Ihr ist es wichtig, dass bei allem Fez bei den Menschen das Bewusstsein für das Brauchtum lebendig bleibt. Vor wenigen Tagen erst war sie mit einer Abordnung aller fünf Wernauer Maskengruppen und der Guggenmusik in den örtlichen Kindergärten und bei den Erstklässlern, um Basiswissen zu vermitteln.

Mit ihren Schellen wollen die Narren seit altersher den Winter vertreiben, lernten die ABC-Schützen. Und was hat es beispielsweise mit der Figur des „Brotloibles“ auf sich?
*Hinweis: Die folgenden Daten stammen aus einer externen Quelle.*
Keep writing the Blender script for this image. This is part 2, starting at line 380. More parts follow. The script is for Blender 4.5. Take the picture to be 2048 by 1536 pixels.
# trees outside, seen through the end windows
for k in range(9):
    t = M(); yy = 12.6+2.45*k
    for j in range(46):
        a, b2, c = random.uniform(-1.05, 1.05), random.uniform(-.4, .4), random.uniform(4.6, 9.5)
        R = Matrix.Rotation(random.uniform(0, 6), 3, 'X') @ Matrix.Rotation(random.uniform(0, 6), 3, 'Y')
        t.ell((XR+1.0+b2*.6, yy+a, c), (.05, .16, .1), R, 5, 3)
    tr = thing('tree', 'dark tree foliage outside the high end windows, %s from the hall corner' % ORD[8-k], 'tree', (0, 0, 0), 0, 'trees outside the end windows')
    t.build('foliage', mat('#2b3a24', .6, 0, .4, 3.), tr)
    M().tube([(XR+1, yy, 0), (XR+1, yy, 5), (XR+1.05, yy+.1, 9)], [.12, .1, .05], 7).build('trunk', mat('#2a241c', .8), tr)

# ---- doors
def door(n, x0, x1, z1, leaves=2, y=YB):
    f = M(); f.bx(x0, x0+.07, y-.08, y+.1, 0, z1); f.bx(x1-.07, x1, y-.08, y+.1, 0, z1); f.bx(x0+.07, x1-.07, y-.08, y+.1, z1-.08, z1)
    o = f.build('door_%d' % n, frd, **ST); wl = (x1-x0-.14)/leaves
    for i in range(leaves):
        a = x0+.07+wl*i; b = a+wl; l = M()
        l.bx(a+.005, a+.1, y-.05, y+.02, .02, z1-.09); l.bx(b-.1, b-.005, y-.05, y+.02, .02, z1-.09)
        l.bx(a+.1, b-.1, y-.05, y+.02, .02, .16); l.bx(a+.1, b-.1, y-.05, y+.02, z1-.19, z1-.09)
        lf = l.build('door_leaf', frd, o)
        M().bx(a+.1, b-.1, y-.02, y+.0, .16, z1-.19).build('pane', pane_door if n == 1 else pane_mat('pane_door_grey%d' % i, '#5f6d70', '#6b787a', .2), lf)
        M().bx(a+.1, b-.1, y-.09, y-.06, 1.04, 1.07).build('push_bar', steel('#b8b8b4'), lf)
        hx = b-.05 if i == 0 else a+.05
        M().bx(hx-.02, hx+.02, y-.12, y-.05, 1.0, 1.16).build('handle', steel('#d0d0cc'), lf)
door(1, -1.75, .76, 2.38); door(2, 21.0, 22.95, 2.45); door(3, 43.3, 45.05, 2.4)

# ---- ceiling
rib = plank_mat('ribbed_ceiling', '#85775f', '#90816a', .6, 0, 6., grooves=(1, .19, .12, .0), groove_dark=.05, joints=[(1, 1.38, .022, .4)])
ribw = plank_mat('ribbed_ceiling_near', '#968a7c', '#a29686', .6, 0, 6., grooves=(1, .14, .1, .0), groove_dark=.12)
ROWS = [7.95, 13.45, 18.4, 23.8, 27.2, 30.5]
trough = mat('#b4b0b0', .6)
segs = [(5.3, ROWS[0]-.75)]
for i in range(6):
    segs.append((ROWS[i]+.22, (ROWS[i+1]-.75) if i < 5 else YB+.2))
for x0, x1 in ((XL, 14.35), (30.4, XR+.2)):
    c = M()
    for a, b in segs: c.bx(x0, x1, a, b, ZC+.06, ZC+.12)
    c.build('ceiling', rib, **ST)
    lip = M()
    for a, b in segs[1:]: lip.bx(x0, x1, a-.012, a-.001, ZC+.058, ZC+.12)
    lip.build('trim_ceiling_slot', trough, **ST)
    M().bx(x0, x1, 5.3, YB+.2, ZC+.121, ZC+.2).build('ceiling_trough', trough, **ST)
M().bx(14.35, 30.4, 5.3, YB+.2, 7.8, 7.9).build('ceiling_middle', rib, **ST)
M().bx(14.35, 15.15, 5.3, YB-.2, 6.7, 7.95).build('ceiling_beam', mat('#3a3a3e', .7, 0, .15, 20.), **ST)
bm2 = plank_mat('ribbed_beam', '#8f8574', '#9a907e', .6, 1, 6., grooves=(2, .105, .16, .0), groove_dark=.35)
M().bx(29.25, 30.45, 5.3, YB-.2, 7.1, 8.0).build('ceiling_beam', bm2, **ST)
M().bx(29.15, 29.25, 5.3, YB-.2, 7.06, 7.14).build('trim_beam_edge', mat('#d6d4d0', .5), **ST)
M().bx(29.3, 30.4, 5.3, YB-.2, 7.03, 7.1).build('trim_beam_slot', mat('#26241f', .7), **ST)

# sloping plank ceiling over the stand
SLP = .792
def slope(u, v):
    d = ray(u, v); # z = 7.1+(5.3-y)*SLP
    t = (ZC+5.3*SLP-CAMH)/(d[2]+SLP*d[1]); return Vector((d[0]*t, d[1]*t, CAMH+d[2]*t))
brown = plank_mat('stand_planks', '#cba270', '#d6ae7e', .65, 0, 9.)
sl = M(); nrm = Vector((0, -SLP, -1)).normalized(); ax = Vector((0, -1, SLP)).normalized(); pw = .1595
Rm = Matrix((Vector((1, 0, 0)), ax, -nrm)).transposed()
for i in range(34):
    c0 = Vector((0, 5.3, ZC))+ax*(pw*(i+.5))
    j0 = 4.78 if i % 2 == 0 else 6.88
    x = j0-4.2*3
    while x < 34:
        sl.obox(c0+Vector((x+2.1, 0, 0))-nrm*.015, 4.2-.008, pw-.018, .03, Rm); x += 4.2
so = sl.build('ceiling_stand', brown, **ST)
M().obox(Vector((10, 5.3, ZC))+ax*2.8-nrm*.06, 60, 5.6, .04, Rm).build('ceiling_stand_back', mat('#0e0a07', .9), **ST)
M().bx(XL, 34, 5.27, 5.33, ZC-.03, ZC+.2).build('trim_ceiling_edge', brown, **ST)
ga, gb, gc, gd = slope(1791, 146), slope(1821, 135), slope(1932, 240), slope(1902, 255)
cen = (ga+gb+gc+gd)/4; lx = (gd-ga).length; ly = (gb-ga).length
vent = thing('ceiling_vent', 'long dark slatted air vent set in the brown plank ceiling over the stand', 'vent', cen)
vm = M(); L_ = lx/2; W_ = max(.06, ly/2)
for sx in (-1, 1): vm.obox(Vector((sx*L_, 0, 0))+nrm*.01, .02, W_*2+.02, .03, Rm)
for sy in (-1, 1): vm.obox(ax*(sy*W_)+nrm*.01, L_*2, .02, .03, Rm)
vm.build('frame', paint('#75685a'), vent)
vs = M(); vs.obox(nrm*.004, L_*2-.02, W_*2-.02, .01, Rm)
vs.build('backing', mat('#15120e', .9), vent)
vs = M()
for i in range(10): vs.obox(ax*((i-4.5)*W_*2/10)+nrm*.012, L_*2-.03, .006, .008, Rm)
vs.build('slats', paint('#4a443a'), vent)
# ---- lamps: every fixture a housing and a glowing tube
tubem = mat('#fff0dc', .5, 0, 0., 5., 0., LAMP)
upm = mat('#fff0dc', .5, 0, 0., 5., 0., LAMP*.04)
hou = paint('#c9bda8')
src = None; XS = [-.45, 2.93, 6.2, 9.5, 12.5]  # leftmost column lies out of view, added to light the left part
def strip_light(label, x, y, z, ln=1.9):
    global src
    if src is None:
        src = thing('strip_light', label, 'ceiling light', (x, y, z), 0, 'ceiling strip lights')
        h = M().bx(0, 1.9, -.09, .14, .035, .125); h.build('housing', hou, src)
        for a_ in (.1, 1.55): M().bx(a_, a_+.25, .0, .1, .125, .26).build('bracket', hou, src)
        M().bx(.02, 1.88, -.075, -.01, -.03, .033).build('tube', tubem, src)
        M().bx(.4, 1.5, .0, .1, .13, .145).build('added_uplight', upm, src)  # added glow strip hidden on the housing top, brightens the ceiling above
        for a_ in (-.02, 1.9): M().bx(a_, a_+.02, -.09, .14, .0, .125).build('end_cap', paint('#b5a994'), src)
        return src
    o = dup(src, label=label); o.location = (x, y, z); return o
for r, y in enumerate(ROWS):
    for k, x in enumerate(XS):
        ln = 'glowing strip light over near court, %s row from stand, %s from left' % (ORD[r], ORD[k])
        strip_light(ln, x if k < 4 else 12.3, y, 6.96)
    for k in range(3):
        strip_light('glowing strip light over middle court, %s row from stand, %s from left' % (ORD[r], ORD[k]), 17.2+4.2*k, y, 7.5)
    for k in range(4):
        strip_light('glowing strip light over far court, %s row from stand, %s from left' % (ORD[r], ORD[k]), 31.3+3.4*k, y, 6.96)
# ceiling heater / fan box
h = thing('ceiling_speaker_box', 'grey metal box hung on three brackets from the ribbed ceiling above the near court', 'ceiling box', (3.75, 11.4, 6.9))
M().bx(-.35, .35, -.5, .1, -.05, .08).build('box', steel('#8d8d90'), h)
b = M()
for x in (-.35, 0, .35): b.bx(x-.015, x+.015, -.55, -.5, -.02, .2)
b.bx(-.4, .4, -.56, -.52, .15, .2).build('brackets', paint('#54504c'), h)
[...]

Einer Überlieferung zufolge soll einst ein Gefangener im Verlies des Schlosses von Pfauhausen geschmort haben. Eingebacken in drei Brotlaibe gelang ihm schließlich die Flucht.

Ein guter Geist schenkt einem Kätzchen ein Bonbon

Teils sehen die Masken beim Umzug ganz schön gruslig aus – allen voran die Hexen wecken kein Vertrauen. Nicht viel freundlicher sehen die Brühlbärbel aus Mittelstadt aus. Doch Rita Zink gibt Entwarnung: „Das sind keine Hexen, sondern gute Goischter.“ Ein als Katze verkleidetes Mädchen, das erst geflüchtet ist, kehrt zögerlich zurück und nimmt von einem dieser guten Geister ein Bonbon entgegen. Am Ende kann auch der Begriffstutzigste den Neuhausener Narrenruf aus dem Effeff: „Auf die Pauke haut’se - Bauze, Bauze!“ Den Wernauer: „Hecka, Heala! - Hoi, hoi, hoi!“ kennt hier sowieso jedes Kind. Viele gehen nun nach Hause, andere zieht es in die „Hölle“. So heißt die Fasnets-Bar beim Alten Rathaus. Wer dort hin geht, fühlt sich einmal pro Jahr im Paradies.